Three-quarter shots break tradition of professional headshots

Callie Nagel, Staff Reporter

The school yearbook, everyone’s favorite thing to drop a hot seventy-five dollars on at the end of the year. It’s a lasting memory for the previous year, and for seniors, high school entirely.

The senior yearbook photos have been up for debate in terms of their new design ideas, a three-quarter length shot will replace the previous shoulders-and-up photos.

Don’t get me wrong, it’s always nice to try something new, but sometimes it honestly isn’t. The senior yearbook page has always looked sharp, including a perfectly-manicured design and a picture directly of the student. Unfortunately for the 2017-18 year, Perry has decided to do away with our classic design. This year’s seniors will no longer have a professional portrait, but rather will be replaced with a student’s knee caps.

In addition to this change, I’m assuming the page layout will be changed as well. More pages will be necessary or the pictures will be minimized. Either way, the aesthetic of the three-quarter shot is atrocious to begin with. Pictures from the knees up look awkward. It will be like a bunch of Gumby’s but striking slightly different poses.

This leads us to another point, everyone will be doing something different. One boy could have his arms crossed, while one girl could have her hands on her hips.

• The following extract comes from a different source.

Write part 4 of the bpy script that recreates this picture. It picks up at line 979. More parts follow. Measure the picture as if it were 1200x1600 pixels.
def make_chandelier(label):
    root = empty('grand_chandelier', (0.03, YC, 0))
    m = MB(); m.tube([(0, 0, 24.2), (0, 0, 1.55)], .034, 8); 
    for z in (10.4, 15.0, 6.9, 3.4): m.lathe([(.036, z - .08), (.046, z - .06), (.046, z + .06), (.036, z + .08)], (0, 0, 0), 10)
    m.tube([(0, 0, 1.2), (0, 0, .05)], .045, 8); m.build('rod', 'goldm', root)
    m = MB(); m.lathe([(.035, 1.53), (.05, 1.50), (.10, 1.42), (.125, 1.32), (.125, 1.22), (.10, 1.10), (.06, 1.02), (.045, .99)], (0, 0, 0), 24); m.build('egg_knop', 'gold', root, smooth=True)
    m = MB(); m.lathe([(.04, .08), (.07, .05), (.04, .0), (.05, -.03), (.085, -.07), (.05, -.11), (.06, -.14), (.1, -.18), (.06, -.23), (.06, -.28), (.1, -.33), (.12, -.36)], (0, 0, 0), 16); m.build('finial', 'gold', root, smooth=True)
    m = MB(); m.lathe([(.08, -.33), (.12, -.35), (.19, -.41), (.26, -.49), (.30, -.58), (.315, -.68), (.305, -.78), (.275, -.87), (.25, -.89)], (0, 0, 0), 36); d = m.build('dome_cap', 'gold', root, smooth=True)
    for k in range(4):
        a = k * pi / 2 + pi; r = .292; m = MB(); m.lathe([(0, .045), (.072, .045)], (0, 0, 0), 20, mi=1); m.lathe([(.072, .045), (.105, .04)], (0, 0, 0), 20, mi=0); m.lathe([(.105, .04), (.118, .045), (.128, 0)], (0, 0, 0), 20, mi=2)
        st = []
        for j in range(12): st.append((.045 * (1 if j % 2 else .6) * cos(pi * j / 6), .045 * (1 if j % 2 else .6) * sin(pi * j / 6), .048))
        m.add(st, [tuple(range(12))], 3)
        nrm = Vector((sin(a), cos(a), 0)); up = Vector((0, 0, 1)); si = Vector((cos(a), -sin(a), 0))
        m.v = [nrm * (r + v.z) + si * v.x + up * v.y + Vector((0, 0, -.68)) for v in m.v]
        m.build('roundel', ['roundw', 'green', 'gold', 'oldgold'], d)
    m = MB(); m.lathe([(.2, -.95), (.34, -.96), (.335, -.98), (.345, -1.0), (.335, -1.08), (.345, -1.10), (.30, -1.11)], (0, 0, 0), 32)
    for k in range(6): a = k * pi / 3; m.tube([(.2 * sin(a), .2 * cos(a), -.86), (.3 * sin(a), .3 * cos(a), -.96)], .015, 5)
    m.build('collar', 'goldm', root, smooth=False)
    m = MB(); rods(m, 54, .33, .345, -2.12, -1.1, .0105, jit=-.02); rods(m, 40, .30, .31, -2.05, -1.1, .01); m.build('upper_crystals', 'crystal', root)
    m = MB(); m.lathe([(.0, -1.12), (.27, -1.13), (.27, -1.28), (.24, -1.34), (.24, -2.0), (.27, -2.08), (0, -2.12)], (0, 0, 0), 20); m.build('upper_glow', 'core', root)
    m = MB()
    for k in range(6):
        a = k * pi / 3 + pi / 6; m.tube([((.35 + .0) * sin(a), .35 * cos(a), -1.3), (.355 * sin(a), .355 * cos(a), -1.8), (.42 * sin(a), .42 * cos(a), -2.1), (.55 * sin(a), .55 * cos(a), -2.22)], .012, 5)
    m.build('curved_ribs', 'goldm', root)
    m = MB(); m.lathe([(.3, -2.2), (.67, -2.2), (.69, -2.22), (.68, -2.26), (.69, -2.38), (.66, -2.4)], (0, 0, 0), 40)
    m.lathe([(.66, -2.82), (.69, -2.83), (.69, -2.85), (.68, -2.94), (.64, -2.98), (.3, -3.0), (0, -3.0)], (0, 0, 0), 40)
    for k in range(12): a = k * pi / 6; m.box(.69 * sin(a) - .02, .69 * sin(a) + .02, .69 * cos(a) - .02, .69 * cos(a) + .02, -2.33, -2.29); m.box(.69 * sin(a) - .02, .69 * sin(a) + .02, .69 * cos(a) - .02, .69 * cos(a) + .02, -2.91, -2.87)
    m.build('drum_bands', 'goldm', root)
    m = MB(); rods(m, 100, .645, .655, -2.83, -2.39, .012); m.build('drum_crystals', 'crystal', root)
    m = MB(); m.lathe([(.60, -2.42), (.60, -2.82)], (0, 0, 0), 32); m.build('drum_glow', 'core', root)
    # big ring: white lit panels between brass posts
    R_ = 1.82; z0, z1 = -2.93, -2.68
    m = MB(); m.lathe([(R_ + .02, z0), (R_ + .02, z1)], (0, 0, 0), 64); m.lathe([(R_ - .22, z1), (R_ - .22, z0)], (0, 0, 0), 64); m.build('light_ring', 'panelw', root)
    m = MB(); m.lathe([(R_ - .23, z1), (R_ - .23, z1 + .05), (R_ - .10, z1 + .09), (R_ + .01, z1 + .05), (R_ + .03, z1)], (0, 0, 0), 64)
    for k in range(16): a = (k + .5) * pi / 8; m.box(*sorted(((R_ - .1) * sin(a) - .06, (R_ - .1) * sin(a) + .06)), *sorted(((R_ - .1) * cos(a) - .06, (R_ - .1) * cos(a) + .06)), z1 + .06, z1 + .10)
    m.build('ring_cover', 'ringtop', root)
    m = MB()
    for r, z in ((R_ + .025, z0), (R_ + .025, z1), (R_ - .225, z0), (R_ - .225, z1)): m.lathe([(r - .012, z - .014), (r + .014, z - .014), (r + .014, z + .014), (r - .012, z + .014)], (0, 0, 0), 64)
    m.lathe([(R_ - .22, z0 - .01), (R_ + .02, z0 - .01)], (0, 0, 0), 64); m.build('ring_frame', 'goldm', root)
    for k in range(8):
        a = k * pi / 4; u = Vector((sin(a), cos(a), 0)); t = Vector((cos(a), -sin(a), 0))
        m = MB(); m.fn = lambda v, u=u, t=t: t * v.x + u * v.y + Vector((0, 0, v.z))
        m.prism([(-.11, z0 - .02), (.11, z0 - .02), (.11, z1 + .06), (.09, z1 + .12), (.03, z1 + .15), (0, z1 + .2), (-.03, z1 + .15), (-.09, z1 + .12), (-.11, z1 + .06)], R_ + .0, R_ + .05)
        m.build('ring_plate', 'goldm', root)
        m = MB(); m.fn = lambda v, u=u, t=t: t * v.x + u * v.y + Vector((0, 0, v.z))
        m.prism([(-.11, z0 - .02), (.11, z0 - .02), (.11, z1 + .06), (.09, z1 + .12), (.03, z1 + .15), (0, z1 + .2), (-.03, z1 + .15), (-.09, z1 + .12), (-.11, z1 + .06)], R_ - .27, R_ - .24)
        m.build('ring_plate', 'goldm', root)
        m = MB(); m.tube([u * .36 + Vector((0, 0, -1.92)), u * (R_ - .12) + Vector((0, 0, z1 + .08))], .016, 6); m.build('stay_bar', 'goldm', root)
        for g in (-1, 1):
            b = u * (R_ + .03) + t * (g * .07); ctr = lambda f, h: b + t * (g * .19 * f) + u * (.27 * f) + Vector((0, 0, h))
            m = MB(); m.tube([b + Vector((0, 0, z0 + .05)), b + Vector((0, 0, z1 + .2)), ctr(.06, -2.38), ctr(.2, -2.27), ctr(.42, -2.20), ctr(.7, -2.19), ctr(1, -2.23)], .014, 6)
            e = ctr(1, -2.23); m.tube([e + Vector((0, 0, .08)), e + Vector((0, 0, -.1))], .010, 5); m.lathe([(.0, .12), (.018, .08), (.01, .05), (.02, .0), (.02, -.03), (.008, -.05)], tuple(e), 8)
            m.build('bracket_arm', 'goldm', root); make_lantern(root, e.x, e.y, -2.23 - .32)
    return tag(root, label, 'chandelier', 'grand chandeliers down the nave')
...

It’s just strange and unorganized. With the head shots, the only thing you had to worry about was if your face looks contorted, but now you’ve got to worry about your whole body looking contorted — from the knees up anyway.

And that could lead to another issue too, some people are just not comfortable with making their body the main statement as well. Obviously, most people are insecure with something about themselves, whether it be their voice or weight. This is one major factor that makes the three-quarter shots such a negative; students should love their senior headshots but that could be ruined for them because they don’t feel confident with how their picture turned out. Why should we turn an important memory into just another thing for students to nit-pick their flaws from?

In terms of clothes, why did having to plan an entire outfit become a task harder than solving a Rubik’s Cube? The dress code was vague: obviously nothing promiscuous — not that that hasn’t stopped anyone before — but why do I find myself waiting in a dress to have my picture taken and see other girls wearing jeans and a cute top? Now I feel like an overdressed idiot, and the yearbook will feature some students going to the Met Gala while the rest to the movies. If they expected this to work, which it clearly did not, the dress code should have been a lot more specific. Perhaps this is a problem only the ladies faced, as Lou Coopey explicitly told the boys a suit jacket and tie was the way to go. If we had just stuck to the headshot no one would have to worry about this, simply making sure one’s shoulders we covered.

Wouldn’t it have been nice for the seniors to have a say? I mean, sure it’s not like the school is required to, but it would have been an appreciated sentiment. Of course the yearbook is for everyone, but let’s be honest, its significance lies with the seniors. There’s the nice spread of yearbook photos with each student’s activities listed by his or her name, and countless pages of special dedicated pages the graduates.

Change can be good, but not in this instance. Let’s just go back to what we know works and cover those ‘caps.